Describe storage pool cache in Azure Stack HCI
Now that you’ve identified the basic Azure Stack HCI storage requirements and its supported drive types, you’re ready to explore more involved configuration options. You recall that along with its drive type, the Storage Spaces Direct storage pool cache also factors into storage performance and capacity. To fully comprehend its impact, you’ll need to begin with understanding the storage pool cache’s role and behavior.
Describe the role of cache drives in the storage pool cache
In general, Storage Spaces Direct assigns drives to one of two categories based on the drive type: capacity or cache. In clusters with more than one drive type, cache drives are used exclusively for caching and don't contribute to the usable cluster storage capacity. Effectively, a cluster’s total raw storage capacity is the sum of capacity drives on all of its nodes.
Caching can apply exclusively to reads or writes, or both reads and writes. The type of caching is dependent on the drive types present in the storage pool.
Describe cache behavior
Storage Spaces Direct automatically assigns all of the fastest drive types to caching. The remaining drives are used for capacity. However, you have the option to set caching manually in cases where the default configuration doesn't yield the optimal performance.
The automatic caching behavior specifics depend on the type of capacity drives. For example, with HDD capacity drives, caching applies to both reads and writes. With SSD capacity drives, only writes are cached. This is intended to reduce wear on the cache drives because performance gains from caching SSD reads would be relatively limited. With HDD, SSD, and NVMe drives present, NVMe provides caching for both SSDs and HDDs.
The following table summarizes the default caching configuration based on the drive type.
| Deployment | Cache drives | Capacity drives | Cache behavior (default) |
|---|---|---|---|
| All NVMe’s | None (Optional: configure manually) | NVMe | Write-only (if configured) |
| All SSDs | None (Optional: configure manually) | SSD | Write-only (if configured) |
| NVMe and SSD | NVMe | SSD | Write-only |
| NVMe and HDD | NVMe | HDD | Read and write |
| SSD and HDD | SSD | HDD | Read and write |
| NVMe, SSD, and HDD | NVMe | SSD and HDD | Read and write for HDD, Write-only for SSD |
Cache configurations scenarios
There are three scenarios that represent the most common cache configurations.
Scenario 1: All flash drives, maximized for performance via automatic configuration
This scenario is the default configuration. Given the options of all NVMe drives, all SSD drives, or a combination thereof, it offers:
The best performance with sub-millisecond latency across random reads and writes.
High IOPS.
High I/O throughput.
The following image illustrates three configuration options that optimize performance. Option 1 uses four NVMe drives for capacity. Option 2 uses two NVMe drives for cache and four SSDs for capacity. Option 3 uses four SSDs for capacity.
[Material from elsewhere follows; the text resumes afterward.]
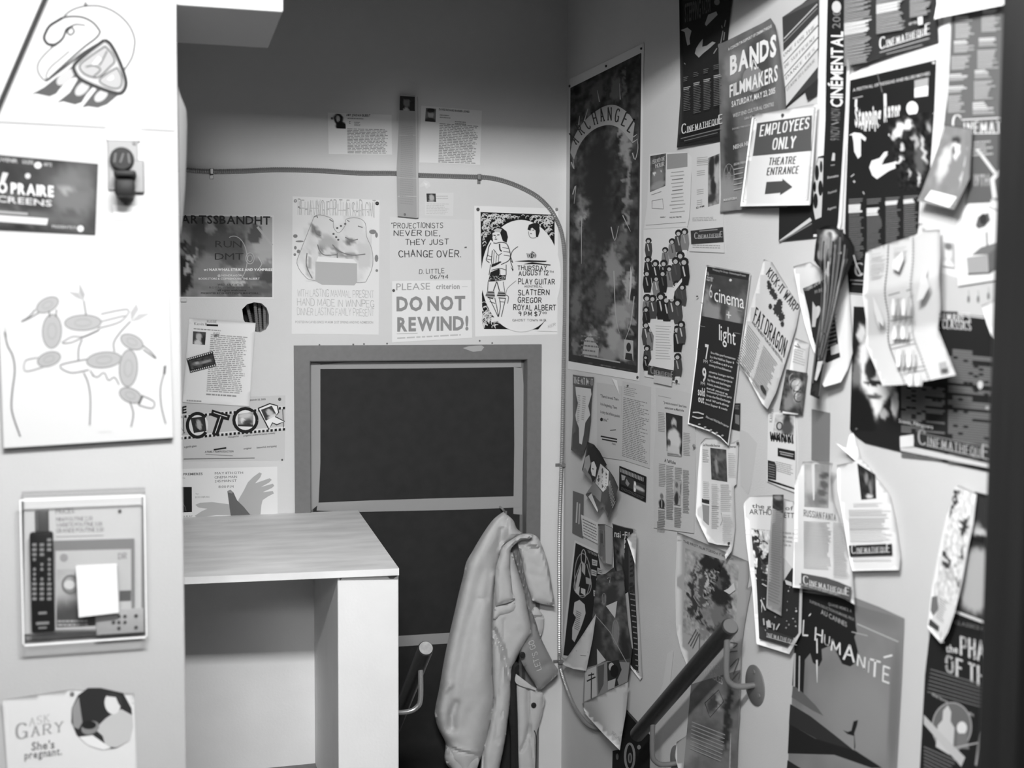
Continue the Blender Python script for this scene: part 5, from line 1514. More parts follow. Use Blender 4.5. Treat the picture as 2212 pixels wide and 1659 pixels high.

Scenario 2: Balancing performance and capacity
Less demanding workloads and higher storage capacity requirements might benefit from a hybrid configuration, with either NVMe drives or SSDs for cache, and strictly HDDs or a mix of HDDs and SSDs for capacity.
The following image illustrates three options that balance performance and capacity. The first option uses two NVMe drives for cache and four HDDs for capacity. The second option uses two SSDs for cache and four HDDs for capacity. The third option uses two NVMe drives for cache, with a mix of SSDs and HDDs for capacity.
Scenario 3: Manual configurations with dual-flash configurations, leveraging slower flash drives to increase capacity
For workloads that require larger capacity but write infrequently a few SSDs for caching with many larger HDDs for capacity are likely to provide the optimal configuration. An example of a workload that could benefit from this scenario would be data archival or data warehouse solutions.
The following image illustrates three options that involve a dual-flash drive type and use slower flash drives to increase capacity. Note that these setups require manual configuration. Option 1 uses two faster NVMe drives for cache and four slower NVMe drives for capacity. Option 2 uses two faster SSDs for cache and four slower SSDs for capacity. Option 3 uses two faster SSDs for cache, with a mix of slower SSDs and HDDs providing capacity.
Note
Whenever drives are added or removed, the binding between cache and capacity drives is adjusted dynamically.
Note
To optimize performance, you should ensure that the number of capacity drives equals a multiple of the number of cache drives.